A review by bklassen
The Hacienda by Isabel Cañas

dark mysterious sad tense slow-paced
  • Plot- or character-driven? Plot
  • Strong character development? No
  • Loveable characters? No
  • Diverse cast of characters? Yes
  • Flaws of characters a main focus? Yes

2.0

Quick disclaimer: I have never read Rebecca, but I love a good haunted house story. Alas, this book did not strike me as spooky, at all. And if I’m reading about a haunted house, I want to be scared silly, so let that be a gauge for you.

Another disclaimer: I listened to the audiobook at the recommendation of a Booktuber, and I didn’t love it. The actors (playing Beatriz and Padre Andrés separately) were okay, but Andrés at least had more inflection in his voice. The VA for Beatriz felt uninspired, boring, and quite monotone, which does not help when paired with the story/writing. So huge disclaimer that the VA performances have certainly skewed my opinion of the book, and I hope that everyone else either likes the book and/or the audiobook, but it didn’t click with me.

This book certainly felt like a debut author, but not in a flattering way. It felt amateurish, and it was almost impossible to distinguish the two MCs voices apart (if it were not for having two separate actors). Beatriz was repetitive, boring, and just basic as hell. I understood that she married to her family out of a poor situation, but honestly, she droned on and on and kept insisting she was a general’s daughter, and yet rarely seemed to act like a general’s daughter.

Andres the priest was more interesting, due to his complicated history with the hacienda and his witch background, but I felt like the relationship between him and Beatriz was WAY too insta-love for my taste. Plus, he kept insisting that there was something dark within him that he kept caged, never to be released and hurt others. Kinda edgy, but okay. But then when he supposedly did “release the beast” within him, I never really felt the impact. It could have been that I had checked out at this point due to frustration and boredom with the writing and characters, but who knows.

As I mentioned earlier, the book was just not at all scary to me. And it surprised me how slow Beatriz was to catch onto things in the house, that they’re not the way they seem.

For instance, something insane would happen, like she opened her chest to find her silks saturated with blood. But then the next day she went to wash them and found that they were actually perfectly fine, clean, and dry. She says “huh, weird” and then goes about her day! She never questions what the hell she just hallucinated? Or later she finds a skeleton in the wall and brings people to see it, but when they get back, it’s just a regular wall. She’s a bit confused and doesn’t connect it to the bloody silks incident? It was just so odd.
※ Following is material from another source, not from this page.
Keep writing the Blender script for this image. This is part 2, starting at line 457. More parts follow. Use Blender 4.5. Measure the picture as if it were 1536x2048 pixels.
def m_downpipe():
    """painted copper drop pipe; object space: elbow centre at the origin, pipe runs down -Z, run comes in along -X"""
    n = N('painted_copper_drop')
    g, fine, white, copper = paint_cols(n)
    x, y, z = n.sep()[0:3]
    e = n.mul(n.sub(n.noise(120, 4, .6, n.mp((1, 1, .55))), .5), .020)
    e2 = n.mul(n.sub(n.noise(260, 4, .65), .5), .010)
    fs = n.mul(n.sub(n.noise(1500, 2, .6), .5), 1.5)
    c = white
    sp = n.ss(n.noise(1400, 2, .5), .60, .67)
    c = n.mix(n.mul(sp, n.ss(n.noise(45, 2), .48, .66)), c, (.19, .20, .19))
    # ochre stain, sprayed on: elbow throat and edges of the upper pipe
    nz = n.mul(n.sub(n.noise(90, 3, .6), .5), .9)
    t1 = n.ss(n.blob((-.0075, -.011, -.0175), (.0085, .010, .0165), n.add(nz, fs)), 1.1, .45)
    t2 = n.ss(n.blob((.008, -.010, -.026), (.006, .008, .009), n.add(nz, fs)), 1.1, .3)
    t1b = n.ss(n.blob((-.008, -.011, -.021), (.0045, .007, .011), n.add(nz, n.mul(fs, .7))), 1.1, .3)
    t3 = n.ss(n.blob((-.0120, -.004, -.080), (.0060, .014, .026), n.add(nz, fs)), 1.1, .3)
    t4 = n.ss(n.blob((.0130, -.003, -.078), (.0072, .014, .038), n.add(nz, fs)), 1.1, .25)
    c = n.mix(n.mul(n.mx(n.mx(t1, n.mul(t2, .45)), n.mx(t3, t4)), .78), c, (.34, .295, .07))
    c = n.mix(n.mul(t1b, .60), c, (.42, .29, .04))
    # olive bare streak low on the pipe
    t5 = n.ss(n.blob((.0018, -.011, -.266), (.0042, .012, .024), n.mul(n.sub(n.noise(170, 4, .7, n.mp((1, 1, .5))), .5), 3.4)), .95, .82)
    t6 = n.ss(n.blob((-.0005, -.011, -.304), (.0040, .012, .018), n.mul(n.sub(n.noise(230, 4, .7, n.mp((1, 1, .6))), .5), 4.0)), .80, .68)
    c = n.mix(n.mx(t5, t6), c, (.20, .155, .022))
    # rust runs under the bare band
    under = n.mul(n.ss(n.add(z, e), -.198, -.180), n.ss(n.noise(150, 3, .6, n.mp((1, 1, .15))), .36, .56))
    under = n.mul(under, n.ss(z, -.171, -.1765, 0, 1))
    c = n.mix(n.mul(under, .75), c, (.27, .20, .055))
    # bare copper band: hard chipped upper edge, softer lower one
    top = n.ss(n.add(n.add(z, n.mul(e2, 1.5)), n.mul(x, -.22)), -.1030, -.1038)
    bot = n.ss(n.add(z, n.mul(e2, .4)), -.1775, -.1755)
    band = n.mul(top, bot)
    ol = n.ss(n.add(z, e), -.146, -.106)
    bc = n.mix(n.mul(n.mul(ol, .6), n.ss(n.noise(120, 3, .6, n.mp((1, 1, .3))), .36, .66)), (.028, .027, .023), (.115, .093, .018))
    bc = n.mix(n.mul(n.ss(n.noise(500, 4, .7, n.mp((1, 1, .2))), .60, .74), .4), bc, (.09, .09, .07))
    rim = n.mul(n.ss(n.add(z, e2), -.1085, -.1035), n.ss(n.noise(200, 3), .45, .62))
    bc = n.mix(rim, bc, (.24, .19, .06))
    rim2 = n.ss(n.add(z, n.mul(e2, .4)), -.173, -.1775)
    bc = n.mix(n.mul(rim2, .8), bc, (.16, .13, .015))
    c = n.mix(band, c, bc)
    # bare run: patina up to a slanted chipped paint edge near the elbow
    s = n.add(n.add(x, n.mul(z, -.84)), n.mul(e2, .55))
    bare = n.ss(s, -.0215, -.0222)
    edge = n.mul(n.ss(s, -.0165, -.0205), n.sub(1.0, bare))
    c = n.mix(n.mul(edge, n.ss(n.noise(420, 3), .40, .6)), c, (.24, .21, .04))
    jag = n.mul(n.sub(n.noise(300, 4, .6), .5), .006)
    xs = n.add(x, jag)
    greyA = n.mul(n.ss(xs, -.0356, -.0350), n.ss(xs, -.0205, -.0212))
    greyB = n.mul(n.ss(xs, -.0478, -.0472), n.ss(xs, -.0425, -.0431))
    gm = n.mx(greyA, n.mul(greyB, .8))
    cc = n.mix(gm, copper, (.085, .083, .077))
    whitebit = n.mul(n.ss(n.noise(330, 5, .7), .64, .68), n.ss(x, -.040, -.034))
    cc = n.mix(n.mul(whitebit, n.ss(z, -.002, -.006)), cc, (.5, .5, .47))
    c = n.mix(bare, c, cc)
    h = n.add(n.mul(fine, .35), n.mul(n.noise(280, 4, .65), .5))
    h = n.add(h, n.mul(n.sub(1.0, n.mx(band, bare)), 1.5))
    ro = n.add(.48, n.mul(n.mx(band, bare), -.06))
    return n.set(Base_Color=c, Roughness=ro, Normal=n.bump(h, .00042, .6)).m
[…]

Even still, she has the forethought to get a priest and cleanse the house, but never does any investigating to truly figure out who is possibly haunting the house.

My last complaint is that the book is stuffed to the gills with purple prose. I feel like this is part of my “amateur writing” comment earlier, which is that the writer has inserted way too flowery of phrases every freaking chance she gets. Not once does it feel like anything is described in plain language, and there also sometimes felt like overwriting in which the author painstakingly details things that the MC is doing as a way to (I assume) paint the picture for the reader. However, it comes off more like a less egregious version of the scene in Twilight when Meyer gives you every single freaking detail of Bella making dinner. It’s been a while since I’ve read Twilight, so forgive me if I don’t remember the details, I just remember that there was way too much description given to every step of prepping a meal.

It's just ironic because I’ve read other readers calling the writing “beautiful and spare” and I have to wonder if we read the same book.

However, I will say this of The Hacienda: I love the setting of post Mexican War of Independence, and I’m a big fan of authors taking classic literature and setting it in a different culture/country/time and using similar themes to apply to things that affect them, like sexism, racism, homophobia, and just general bigotry. Like Mexican Gothic or The City We Became, with authors taking ownership of Lovecraftian writing but applying it to nonwhite people or other cultures.

Or even The Daughter of Doctor Moreau by Silvia Moreno-Garcia and setting a version of the classic tale in Mexico and applying the themes and attitudes toward indigenous people and slaves. Brilliant. I'd love to read more from BIPOC authors reinterpreting classic works of fiction that have traditionally been very white. Like Wide Sargasso Sea about the Jamaican wife in Jane Eyre.

There is unfortunately a lot of comparison between The Hacienda and Mexican Gothic, which makes sense as they’re about plucky women in pastime Mexico and a haunted house, but they read as very different books to me. And based on what I’m seeing, I’d say if you love one, you don’t often love the other.